Sunday, October 05, 2008
User-generated meaning
Fans of urban dictionary, which is based on user-generated content, may be surprised (or even horrified) that the owners have decided to cash in by producing a print version. As the online front page says, Urban Dictionary is the slang dictionary YOU WROTE. But the small print tells you that: When you post Content on the Website, you agree to grant the Company an irrevocable, perpetual, worldwide, royalty-free, fully sublicenseable, non-exclusive license to copy, distribute, sell, publicly display, publicly perform and make derivative works etc etc. All this doesn’t really bother me, but it is just another example of how, in our enthusiasm to participate, it is so easy to overlook who owns our content. And on that note, I wonder if Blogger owns the words in this post?

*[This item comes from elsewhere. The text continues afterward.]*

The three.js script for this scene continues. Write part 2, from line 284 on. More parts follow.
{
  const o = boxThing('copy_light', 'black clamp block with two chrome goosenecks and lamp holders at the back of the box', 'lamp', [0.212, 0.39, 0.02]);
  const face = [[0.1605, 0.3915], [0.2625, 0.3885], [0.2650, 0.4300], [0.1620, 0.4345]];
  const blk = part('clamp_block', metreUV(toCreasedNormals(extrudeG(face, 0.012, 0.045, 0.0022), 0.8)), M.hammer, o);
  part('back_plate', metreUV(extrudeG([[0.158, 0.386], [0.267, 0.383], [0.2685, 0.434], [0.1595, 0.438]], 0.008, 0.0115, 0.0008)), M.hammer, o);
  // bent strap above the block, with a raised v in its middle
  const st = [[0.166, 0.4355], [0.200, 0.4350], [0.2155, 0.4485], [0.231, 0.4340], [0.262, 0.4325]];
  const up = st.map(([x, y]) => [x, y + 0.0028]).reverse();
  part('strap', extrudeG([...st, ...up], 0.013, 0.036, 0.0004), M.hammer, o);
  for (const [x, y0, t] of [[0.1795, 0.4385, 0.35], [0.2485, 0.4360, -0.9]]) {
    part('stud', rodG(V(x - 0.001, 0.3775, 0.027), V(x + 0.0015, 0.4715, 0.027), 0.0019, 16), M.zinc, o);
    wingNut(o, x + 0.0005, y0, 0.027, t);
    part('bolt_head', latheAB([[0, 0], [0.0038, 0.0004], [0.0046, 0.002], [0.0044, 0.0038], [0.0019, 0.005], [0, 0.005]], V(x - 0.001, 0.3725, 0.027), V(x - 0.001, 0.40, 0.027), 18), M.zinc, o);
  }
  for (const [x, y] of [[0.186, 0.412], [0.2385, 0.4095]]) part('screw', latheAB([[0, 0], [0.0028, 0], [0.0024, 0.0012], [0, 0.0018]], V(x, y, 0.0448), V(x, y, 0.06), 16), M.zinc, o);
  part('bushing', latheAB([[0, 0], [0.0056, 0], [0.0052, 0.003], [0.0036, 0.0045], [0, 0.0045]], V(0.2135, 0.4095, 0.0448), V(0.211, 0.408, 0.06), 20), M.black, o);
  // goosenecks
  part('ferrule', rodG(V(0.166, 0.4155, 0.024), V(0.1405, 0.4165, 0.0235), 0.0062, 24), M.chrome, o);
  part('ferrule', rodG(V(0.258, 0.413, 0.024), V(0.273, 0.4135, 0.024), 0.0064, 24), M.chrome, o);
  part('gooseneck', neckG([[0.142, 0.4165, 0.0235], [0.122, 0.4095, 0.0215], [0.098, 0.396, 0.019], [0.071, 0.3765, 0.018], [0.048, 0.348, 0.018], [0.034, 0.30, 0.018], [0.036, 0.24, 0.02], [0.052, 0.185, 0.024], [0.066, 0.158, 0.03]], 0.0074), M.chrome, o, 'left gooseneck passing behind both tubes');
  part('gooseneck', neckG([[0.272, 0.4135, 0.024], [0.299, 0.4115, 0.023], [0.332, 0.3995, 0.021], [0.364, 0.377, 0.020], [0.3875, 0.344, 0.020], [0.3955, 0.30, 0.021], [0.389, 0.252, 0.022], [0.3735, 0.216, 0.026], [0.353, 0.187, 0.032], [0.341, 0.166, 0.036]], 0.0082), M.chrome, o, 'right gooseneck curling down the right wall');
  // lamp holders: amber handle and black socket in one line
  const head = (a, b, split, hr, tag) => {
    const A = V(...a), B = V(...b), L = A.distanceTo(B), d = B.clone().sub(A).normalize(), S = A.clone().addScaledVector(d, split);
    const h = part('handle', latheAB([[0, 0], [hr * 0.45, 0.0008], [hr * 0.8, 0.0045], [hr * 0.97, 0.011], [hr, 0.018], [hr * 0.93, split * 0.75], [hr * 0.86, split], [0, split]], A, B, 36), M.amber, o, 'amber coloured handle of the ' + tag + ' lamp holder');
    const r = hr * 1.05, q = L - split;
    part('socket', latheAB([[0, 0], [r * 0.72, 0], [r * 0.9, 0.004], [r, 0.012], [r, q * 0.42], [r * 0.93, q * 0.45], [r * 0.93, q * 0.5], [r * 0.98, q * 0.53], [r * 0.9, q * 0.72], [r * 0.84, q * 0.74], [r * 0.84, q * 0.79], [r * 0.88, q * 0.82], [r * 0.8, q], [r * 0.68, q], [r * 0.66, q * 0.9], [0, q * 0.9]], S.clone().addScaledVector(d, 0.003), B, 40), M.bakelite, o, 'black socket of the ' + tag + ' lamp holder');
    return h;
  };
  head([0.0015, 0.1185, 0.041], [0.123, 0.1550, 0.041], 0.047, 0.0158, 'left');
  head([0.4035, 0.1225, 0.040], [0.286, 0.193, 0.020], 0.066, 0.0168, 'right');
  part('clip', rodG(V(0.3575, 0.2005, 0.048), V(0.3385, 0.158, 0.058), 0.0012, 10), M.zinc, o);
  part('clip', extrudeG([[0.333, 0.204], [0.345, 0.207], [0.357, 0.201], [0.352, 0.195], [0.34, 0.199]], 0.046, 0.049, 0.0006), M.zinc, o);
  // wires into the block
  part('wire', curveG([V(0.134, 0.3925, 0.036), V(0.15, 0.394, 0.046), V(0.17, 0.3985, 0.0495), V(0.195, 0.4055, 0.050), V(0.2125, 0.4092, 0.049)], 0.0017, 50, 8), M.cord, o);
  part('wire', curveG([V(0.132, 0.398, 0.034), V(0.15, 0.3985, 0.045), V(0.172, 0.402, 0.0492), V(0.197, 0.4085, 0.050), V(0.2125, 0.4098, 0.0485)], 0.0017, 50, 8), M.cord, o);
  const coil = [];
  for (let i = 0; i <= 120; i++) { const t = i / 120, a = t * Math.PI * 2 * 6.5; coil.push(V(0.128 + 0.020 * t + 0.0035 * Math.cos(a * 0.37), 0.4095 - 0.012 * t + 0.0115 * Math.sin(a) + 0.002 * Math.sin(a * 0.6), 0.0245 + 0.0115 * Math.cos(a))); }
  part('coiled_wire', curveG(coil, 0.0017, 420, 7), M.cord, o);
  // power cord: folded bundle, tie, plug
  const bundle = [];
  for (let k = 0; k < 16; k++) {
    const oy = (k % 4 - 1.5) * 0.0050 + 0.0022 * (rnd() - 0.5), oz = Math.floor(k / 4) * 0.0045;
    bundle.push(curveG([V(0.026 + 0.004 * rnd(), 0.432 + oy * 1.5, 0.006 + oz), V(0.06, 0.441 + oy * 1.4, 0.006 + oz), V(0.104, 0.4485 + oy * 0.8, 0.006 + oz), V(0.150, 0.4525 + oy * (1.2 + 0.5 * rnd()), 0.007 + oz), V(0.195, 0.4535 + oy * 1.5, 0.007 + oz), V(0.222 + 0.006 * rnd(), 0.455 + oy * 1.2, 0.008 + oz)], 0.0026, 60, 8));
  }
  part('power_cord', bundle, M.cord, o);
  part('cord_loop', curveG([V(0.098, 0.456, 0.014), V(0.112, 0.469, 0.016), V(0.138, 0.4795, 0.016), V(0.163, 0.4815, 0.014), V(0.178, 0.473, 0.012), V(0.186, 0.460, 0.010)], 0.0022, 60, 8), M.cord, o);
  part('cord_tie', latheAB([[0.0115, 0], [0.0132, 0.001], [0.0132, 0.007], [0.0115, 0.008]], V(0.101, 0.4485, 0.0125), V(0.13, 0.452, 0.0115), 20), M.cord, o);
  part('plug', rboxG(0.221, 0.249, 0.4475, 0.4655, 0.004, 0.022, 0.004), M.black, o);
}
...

Wednesday, October 01, 2008
Penguin club
book mugs
Lauren Fingeret's paper in the latest edition of The Reading Teacher is important because it shows how the use of film, in this case the March of the Penguins, can be integrated into the curriculum. That's not to say that I believe that learning facts about penguins is in itself important, or that I agree with the unqualified satements about high-quality documentary. But it rocks just because it is a very simple but persuasive empirical account of how a popular film can, with a sensitive and appropriate pedagogy, be completely integrated into early years practice.